◆ What you have to do ◆
Copy verbatim the material from its first line to the line that holds "# ceiling height", including that line.

━━━━━━━━━━━━━━━━

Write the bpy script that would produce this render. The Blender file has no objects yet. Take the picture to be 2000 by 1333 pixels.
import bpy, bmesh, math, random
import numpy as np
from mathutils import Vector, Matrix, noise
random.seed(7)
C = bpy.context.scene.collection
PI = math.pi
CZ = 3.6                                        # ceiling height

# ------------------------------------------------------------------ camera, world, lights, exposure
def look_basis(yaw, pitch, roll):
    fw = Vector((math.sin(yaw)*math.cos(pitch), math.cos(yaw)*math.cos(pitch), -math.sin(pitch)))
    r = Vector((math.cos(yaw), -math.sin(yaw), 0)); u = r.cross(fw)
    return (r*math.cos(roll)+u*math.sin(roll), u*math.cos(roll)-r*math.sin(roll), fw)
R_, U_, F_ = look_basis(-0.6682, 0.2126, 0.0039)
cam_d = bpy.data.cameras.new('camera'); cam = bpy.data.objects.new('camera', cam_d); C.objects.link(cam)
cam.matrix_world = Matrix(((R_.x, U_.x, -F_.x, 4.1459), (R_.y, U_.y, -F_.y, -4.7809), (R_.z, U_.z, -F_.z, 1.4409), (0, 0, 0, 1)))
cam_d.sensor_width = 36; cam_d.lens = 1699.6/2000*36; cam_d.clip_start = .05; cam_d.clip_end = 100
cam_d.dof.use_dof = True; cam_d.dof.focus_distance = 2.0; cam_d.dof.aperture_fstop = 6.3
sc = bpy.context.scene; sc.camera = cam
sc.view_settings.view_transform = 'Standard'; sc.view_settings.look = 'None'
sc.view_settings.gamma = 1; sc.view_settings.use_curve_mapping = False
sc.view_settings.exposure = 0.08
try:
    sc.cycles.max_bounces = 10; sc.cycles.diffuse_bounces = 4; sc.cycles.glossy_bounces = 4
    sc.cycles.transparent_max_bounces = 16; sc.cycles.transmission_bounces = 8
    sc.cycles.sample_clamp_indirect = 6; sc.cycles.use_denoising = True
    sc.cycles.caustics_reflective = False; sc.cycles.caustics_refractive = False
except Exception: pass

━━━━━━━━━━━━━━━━

◆ Reply to the task ◆
Write the bpy script that would produce this render. The Blender file has no objects yet. Take the picture to be 2000 by 1333 pixels.
import bpy, bmesh, math, random
import numpy as np
from mathutils import Vector, Matrix, noise
random.seed(7)
C = bpy.context.scene.collection
PI = math.pi
CZ = 3.6                                        # ceiling height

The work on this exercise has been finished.